Measuring Disciplinary Perceptions of Engineering from a Cultural Lens: A Validation of an Instrument in a Research Technical University

Homero G. Murzi, Juan M. Cruz


Engineering culture is a complex phenomenon that needs to be understood to promote the value of professional skills and not only the technical skills that have been traditionally valued in engineering. This study investigates ways to identify patterns of cultural traits in undergraduate engineering students, by using and validating an instrument originally developed to measure national culture. This study was conducted in three phases: in Phase 1, we validated an instrument to measure engineering culture based on Hofstede’s model of national culture. In this phase, we conducted an exploratory factor analysis and a reliability analysis with responses of 1261 undergraduate students. In phase 2, we identified how the dimensions in Hofstede’s model mapped and differed between academic engineering disciplines. To accomplish that goal, we conducted descriptive statistics and an analysis of the variance of responses of 794 engineering students.

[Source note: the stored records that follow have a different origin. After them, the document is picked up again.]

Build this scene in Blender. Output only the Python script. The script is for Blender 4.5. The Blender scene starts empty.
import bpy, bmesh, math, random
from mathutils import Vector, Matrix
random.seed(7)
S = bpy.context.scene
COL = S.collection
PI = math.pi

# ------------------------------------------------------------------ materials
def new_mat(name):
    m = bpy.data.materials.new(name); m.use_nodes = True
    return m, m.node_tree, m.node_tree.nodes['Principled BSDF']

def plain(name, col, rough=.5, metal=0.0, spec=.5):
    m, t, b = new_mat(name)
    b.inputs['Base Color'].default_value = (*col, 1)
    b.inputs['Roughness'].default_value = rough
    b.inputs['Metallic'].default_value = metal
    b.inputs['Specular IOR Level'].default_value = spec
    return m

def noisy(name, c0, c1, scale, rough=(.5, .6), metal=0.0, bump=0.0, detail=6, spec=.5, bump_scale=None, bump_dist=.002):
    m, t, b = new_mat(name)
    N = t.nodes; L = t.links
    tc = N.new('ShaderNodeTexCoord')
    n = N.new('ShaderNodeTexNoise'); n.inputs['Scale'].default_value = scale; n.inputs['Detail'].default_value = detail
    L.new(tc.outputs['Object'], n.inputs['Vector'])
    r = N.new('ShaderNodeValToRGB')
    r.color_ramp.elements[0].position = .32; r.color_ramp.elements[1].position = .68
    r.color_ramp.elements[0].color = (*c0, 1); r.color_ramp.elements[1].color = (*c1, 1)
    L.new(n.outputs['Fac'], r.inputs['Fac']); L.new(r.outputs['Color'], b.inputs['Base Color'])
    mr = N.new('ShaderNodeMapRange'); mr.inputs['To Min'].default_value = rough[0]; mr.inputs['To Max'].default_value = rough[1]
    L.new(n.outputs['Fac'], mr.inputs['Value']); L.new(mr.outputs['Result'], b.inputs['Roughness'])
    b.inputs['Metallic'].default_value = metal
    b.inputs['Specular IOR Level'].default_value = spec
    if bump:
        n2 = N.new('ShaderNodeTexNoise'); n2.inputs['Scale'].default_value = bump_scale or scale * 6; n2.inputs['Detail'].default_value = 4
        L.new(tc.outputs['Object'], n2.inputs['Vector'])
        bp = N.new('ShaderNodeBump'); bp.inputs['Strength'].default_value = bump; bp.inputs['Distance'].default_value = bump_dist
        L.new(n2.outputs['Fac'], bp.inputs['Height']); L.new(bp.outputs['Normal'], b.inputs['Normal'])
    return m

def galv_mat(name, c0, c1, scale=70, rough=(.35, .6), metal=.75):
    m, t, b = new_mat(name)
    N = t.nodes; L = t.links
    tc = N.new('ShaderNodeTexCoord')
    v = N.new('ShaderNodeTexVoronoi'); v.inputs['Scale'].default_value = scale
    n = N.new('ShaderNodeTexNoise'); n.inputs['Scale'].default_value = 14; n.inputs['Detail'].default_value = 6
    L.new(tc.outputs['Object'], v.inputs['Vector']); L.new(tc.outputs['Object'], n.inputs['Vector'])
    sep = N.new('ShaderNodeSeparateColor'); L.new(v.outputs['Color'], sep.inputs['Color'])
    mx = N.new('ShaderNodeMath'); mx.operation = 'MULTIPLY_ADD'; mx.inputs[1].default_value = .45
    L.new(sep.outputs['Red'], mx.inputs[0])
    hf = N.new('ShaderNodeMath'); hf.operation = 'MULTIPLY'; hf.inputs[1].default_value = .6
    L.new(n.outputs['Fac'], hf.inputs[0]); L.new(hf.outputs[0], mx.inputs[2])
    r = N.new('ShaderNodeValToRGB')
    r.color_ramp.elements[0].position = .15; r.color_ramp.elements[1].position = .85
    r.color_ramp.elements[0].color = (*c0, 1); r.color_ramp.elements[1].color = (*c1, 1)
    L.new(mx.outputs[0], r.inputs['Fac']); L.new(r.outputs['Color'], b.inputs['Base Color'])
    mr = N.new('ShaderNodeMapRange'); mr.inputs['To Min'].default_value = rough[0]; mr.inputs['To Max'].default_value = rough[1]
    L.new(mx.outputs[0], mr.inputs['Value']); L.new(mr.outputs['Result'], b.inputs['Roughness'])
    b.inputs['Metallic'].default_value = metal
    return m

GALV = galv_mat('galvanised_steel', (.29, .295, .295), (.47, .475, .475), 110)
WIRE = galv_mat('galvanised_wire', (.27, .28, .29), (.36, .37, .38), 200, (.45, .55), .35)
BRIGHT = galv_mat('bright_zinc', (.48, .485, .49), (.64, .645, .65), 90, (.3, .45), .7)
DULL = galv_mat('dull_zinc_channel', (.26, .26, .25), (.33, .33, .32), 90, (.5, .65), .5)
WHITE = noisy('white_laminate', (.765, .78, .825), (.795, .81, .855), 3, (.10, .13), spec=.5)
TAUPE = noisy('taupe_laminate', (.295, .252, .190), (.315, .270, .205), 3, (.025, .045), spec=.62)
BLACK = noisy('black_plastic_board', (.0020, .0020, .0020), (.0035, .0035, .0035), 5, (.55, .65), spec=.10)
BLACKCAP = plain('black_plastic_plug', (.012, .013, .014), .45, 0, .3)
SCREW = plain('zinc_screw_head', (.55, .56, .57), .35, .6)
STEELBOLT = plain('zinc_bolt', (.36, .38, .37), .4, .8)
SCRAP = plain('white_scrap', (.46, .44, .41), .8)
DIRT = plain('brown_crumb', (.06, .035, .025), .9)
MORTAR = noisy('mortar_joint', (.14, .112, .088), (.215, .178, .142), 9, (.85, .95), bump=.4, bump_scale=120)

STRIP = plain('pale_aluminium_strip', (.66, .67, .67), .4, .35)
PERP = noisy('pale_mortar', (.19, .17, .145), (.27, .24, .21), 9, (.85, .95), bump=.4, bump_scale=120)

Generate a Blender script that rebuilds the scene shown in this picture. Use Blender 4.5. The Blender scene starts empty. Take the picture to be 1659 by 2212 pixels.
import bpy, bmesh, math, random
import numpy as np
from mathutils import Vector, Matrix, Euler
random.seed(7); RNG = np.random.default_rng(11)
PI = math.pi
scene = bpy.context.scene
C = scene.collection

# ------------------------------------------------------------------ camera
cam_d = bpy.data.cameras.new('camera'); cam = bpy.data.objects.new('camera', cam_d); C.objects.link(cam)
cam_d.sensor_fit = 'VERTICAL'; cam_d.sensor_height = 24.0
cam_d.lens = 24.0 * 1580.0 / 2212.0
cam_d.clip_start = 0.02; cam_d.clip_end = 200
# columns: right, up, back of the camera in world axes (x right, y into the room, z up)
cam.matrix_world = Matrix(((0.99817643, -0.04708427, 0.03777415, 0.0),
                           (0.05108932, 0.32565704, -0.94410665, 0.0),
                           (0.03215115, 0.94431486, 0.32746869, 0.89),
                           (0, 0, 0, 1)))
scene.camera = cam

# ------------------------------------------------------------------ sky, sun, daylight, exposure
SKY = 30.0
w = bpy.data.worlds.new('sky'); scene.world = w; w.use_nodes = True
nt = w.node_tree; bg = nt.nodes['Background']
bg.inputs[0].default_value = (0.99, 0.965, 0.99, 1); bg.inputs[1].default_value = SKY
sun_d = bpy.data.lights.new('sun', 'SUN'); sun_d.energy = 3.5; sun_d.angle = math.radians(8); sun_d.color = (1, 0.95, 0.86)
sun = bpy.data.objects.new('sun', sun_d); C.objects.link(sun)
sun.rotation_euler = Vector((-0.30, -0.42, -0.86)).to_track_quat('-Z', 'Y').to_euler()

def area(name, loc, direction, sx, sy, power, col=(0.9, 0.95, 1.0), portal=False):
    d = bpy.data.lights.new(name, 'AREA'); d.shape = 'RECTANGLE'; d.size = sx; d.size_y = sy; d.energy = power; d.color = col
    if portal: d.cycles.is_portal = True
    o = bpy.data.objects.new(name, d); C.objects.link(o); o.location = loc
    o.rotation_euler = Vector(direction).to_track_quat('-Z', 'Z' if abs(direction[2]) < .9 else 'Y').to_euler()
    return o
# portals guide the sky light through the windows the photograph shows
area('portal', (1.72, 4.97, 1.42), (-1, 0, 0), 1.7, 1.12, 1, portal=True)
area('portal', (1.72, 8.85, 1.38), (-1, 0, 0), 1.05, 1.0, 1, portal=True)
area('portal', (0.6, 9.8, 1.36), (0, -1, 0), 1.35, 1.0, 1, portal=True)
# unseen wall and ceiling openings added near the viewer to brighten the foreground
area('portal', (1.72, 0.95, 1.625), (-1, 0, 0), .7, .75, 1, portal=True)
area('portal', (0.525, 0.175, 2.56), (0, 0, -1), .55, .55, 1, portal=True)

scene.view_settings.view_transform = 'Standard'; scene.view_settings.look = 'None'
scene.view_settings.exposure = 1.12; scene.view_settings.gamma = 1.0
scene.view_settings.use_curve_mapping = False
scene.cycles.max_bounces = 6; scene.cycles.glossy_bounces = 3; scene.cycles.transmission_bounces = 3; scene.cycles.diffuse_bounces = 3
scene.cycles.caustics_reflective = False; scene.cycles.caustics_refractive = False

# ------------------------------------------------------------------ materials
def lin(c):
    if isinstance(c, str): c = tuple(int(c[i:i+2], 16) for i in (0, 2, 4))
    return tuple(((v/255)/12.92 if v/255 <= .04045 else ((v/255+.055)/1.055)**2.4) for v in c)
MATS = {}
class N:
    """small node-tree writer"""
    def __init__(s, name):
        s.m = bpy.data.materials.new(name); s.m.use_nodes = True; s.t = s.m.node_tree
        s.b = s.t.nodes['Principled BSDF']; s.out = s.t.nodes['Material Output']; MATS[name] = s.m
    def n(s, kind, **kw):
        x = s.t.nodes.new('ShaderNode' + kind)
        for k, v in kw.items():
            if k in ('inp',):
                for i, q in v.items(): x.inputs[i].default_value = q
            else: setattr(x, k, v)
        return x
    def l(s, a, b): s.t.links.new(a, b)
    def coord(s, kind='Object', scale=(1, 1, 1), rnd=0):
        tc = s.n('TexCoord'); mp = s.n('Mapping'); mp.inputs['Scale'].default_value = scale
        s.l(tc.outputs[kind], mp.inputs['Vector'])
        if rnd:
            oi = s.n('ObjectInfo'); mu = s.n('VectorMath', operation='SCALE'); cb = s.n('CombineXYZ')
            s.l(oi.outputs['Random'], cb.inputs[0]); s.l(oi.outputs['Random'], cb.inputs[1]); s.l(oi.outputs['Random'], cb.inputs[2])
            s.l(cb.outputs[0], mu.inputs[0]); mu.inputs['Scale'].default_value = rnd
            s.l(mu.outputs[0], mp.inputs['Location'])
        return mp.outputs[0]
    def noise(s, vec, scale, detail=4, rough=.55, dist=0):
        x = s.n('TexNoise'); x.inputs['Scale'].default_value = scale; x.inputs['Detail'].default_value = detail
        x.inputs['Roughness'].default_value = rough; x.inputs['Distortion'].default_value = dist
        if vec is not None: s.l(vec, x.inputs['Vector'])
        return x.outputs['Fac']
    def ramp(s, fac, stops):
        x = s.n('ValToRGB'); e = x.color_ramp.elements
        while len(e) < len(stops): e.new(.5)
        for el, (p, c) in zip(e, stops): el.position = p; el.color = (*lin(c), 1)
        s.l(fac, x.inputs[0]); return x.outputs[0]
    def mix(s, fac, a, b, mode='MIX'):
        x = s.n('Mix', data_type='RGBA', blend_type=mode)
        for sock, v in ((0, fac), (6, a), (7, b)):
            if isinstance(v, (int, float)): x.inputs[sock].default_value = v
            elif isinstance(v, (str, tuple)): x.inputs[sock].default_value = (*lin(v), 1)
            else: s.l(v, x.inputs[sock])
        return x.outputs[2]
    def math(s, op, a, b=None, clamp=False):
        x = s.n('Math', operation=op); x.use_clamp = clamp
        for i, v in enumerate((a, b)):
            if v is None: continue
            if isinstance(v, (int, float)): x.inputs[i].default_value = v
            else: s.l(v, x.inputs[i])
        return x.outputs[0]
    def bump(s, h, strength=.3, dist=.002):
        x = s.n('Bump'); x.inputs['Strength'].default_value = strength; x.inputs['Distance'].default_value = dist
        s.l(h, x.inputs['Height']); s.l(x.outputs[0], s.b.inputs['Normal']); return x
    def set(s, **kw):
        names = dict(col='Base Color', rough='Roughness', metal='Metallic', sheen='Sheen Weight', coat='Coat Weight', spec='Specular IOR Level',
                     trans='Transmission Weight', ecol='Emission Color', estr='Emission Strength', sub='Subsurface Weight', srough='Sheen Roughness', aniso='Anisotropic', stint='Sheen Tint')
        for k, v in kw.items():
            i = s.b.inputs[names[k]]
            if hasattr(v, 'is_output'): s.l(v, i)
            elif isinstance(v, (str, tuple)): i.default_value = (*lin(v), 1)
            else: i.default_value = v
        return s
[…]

In phase 3, we analyzed if some of Hofstede’s dimensions are inherent to prospective engineering students or if they were influenced by their specific engineering programs. In phase 3, we collected data from 1,330 first-year engineering students and compared them with data from the same students at the end of their first year. Moreover, for three specific majors, we compared them with data of 261 senior students. Results demonstrated the validity of the instrument in academic disciplines and showed that the uncertainty avoidance dimension of Hofstede’s model differed between three engineering majors (i.e., ECE, ISE, and CS). This dimension did not differ after the first year but changed in the senior year.